Je me sentais bien. Je me sentais libre. Je ne voyais plus mon père. Ça me faisait du bien. C’était bien. C’était définitif ? Où est-ce que le temps allait passer, et que j’allais le revoir dans d’autres conditions ? Est-ce que j’avais renoncé à le voir ? J’étais bien. Je respirais.
Mais j’étais où ? J’étais qui ? J’étais dans quelle vie ? Je respirais. J’étais libre. J’étais bien. Mais il n’y avait rien d’essentiel. Je ne faisais rien d’essentiel. »

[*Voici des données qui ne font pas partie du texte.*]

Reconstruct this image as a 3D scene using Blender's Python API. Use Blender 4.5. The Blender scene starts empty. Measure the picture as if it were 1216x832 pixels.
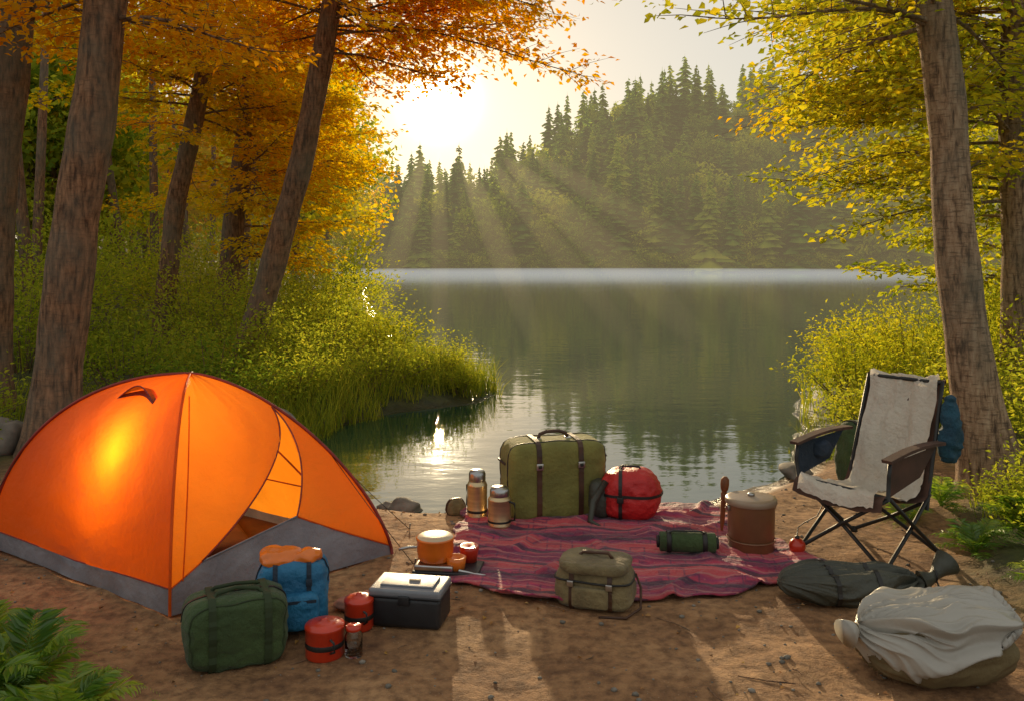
import bpy, bmesh, math, random
import numpy as np
from mathutils import Vector, Matrix, noise
from mathutils.bvhtree import BVHTree
random.seed(5)
rng = np.random.default_rng(7)
scene = bpy.context.scene
R = math.radians

# ------------------------------------------------------------------ mesh builder
class MB:
    def __init__(s):
        s.v=[]; s.fl=[]; s.fc=[]; s.fm=[]; s.fs=[]; s.c=[]; s.n=0
    def add(s, verts, faces, mat=0, var=None, smooth=True):
        verts=np.asarray(verts,dtype=np.float64).reshape(-1,3)
        if var is None: var=np.full(len(verts),.5)
        var=np.broadcast_to(np.asarray(var,dtype=np.float64),(len(verts),))
        s.v.append(verts); s.c.append(var)
        if isinstance(faces,np.ndarray):
            s.fl.append((faces+s.n).ravel()); k=len(faces)
            s.fc.append(np.full(k,faces.shape[1])); 
        else:
            k=len(faces)
            s.fl.append(np.array([i+s.n for f in faces for i in f],dtype=np.int64))
            s.fc.append(np.array([len(f) for f in faces],dtype=np.int64))
        m=np.broadcast_to(np.asarray(mat),(k,))
        s.fm.append(m); s.fs.append(np.full(k,smooth)); s.n+=len(verts)
    def build(s,name,mats,loc=(0,0,0),rotz=0,rot=None,parent=None):
        me=bpy.data.meshes.new(name)
        v=np.concatenate(s.v); fl=np.concatenate(s.fl); fc=np.concatenate(s.fc)
        me.vertices.add(len(v)); me.vertices.foreach_set('co',v.astype(np.float32).ravel())
        me.loops.add(len(fl)); me.loops.foreach_set('vertex_index',fl.astype(np.int32))
        me.polygons.add(len(fc)); st=np.concatenate([[0],np.cumsum(fc)[:-1]])
        me.polygons.foreach_set('loop_start',st.astype(np.int32))
        me.polygons.foreach_set('loop_total',fc.astype(np.int32))
        for m in mats: me.materials.append(m)
        me.polygons.foreach_set('material_index',np.concatenate(s.fm).astype(np.int32))
        me.polygons.foreach_set('use_smooth',np.concatenate(s.fs).astype(bool))
        me.update(calc_edges=True)
        a=me.attributes.new('var','FLOAT','POINT'); a.data.foreach_set('value',np.concatenate(s.c).astype(np.float32))
        ob=bpy.data.objects.new(name,me); scene.collection.objects.link(ob)
        ob.location=loc; ob.rotation_euler=rot if rot else (0,0,rotz)
        if parent: ob.parent=parent
        return ob
    def bm(s,bm,mat=0,smooth=True,M=None):
        if M is not None: bm.transform(M)
        bm.verts.index_update()
        s.add([v.co[:] for v in bm.verts],[[v.index for v in f.verts] for f in bm.faces],mat,None,smooth)
        bm.free()
    def box(s,c,size,bev=.01,mat=0,rot=None,seg=3):
        b=bmesh.new(); bmesh.ops.create_cube(b,size=1)
        for v in b.verts: v.co=Vector((v.co.x*size[0],v.co.y*size[1],v.co.z*size[2]))
        if bev>0: bmesh.ops.bevel(b,geom=b.edges[:]+b.verts[:],offset=bev,segments=seg,profile=.5,affect='EDGES')
        M=Matrix.Translation(c)
        if rot is not None: M=M@rot
        s.bm(b,mat,False if bev<=0 else True,M)
    def lathe(s,prof,c=(0,0,0),seg=36,mat=0,M=None):
        prof=np.array(prof,float); n=len(prof); a=np.linspace(0,2*np.pi,seg,endpoint=False)
        V=np.zeros((n,seg,3)); V[:,:,0]=prof[:,0:1]*np.cos(a); V[:,:,1]=prof[:,0:1]*np.sin(a); V[:,:,2]=prof[:,1:2]
        V=V.reshape(-1,3)
        if M is not None:
            V=np.array([(M@Vector(p))[:] for p in V])
        V=V+np.array(c)
        i=np.arange(n-1)[:,None]*seg; j=np.arange(seg)[None,:]; j2=(j+1)%seg
        F=np.stack([i+j,i+j2,i+seg+j2,i+seg+j],-1).reshape(-1,4)
        s.add(V,F,mat)
    def tube(s,pts,rad,seg=8,mat=0,var=None,cap=True):
        P=np.array([tuple(p) for p in pts],float); n=len(P)
        rad=np.broadcast_to(np.asarray(rad,float),(n,))
        T=np.gradient(P,axis=0); T/=np.linalg.norm(T,axis=1)[:,None]+1e-9
        up=np.array([0,0,1.]) if abs(T[:,2]).mean()<.8 else np.array([1.,0,0])
        A=np.cross(T,up); A/=np.linalg.norm(A,axis=1)[:,None]+1e-9
        B=np.cross(T,A)
        a=np.linspace(0,2*np.pi,seg,endpoint=False)
        V=P[:,None,:]+rad[:,None,None]*(A[:,None,:]*np.cos(a)[None,:,None]+B[:,None,:]*np.sin(a)[None,:,None])
        i=np.arange(n-1)[:,None]*seg; j=np.arange(seg)[None,:]; j2=(j+1)%seg
        F=np.stack([i+j,i+j2,i+seg+j2,i+seg+j],-1).reshape(-1,4)
        fl=[list(f) for f in F] if cap else F
        if cap: fl+= [list(range(seg)),[ (n-1)*seg+k for k in range(seg)]]
        s.add(V.reshape(-1,3),fl,mat,var)
    def strap(s,pts,side,w,th,mat=0,closed=False):
        P=np.array([tuple(p) for p in pts],float); n=len(P)
        S=np.array(side,float); S=np.broadcast_to(S/np.linalg.norm(S),(n,3)) if S.ndim==1 else S
        T=np.gradient(P,axis=0)
        if closed: T=(np.roll(P,-1,0)-np.roll(P,1,0))
        T/=np.linalg.norm(T,axis=1)[:,None]+1e-9
        N=np.cross(T,S); N/=np.linalg.norm(N,axis=1)[:,None]+1e-9
        V=np.stack([P-S*w/2-N*th/2,P+S*w/2-N*th/2,P+S*w/2+N*th/2,P-S*w/2+N*th/2],1)
        F=[]
        for i in range(n if closed else n-1):
            k=(i+1)%n
            for j in range(4): F.append([i*4+j,i*4+(j+1)%4,k*4+(j+1)%4,k*4+j])
        if not closed: F+=[[0,1,2,3],[(n-1)*4+j for j in range(4)]]
        s.add(V.reshape(-1,3),F,mat,None,False)
    def leaves(s,C,D,N,L,wr,mat=0,var=.5,fold=.12):
        n=len(C)
        if n==0: return
        D=D/(np.linalg.norm(D,axis=1)[:,None]+1e-9)
        S=np.cross(D,N); S/=np.linalg.norm(S,axis=1)[:,None]+1e-9
        Nn=np.cross(S,D); L=np.broadcast_to(L,(n,))[:,None]
        a=C; t=C+D*L-Nn*L*.08
        l=C+D*L*.45+S*L*wr*.5+Nn*L*fold; r=C+D*L*.45-S*L*wr*.5+Nn*L*fold
        V=np.stack([a,r,t,l],1).reshape(-1,3)
        F=np.arange(4*n).reshape(-1,4)
        s.add(V,F,mat,np.repeat(np.broadcast_to(var,(n,)),4),False)
    def blades(s,C,H,W,bend,mat=0,var=.5):
        n=len(C); a=rng.uniform(0,2*np.pi,n); d=np.stack([np.cos(a),np.sin(a),np.zeros(n)],1)
        a2=rng.uniform(0,2*np.pi,n); b=np.stack([np.cos(a2),np.sin(a2),np.zeros(n)],1)*(bend*H*rng.uniform(.2,1,n))[:,None]
        z=np.array([0,0,1.])
        H=H[:,None]; W=np.broadcast_to(W,(n,))[:,None]
        p0=C-d*W/2; p1=C+d*W/2; m=C+z*H*.55+b*.3; p2=m+d*W*.4; p3=m-d*W*.4; t=C+z*H*.95+b
        V=np.stack([p0,p1,p2,p3,t],1).reshape(-1,3); k=np.arange(n)[:,None]*5
        F=[*(k+np.array([0,1,2,3])).tolist(), *(k+np.array([3,2,4])).tolist()]
        s.add(V,F,mat,np.repeat(np.broadcast_to(var,(n,)),5),False)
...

Le Voyage dans l’Est, extrait
Metteur en scène de théâtre et d’opéra, acteur et pédagogue, Stanislas Nordey crée, joue, initie de très nombreux spectacles depuis 1991. Il met en scène principalement des textes d’auteurs contemporains (Gabily, Karge, Lagarce, Mouawad, Crimp, Handke, Pasolini, Falk Richter, NDiaye, Galea, etc.).
En tant qu’acteur, il joue sous les directions notamment de C. Letailleur, A. Théron, W. Mouawad, P. Rambert, A. Vassiliev, É. Vigner, F. Richter et parfois dans ses propres spectacles, comme Affabulazione de Pasolini (2015) ou Qui a tué mon père d’Édouard Louis (2019). Tout au long de son parcours, il est associé à plusieurs théâtres (Théâtre Nanterre-Amandiers, école et Théâtre national de Bretagne, La Colline-théâtre national) et en 2013 au Festival d’Avignon.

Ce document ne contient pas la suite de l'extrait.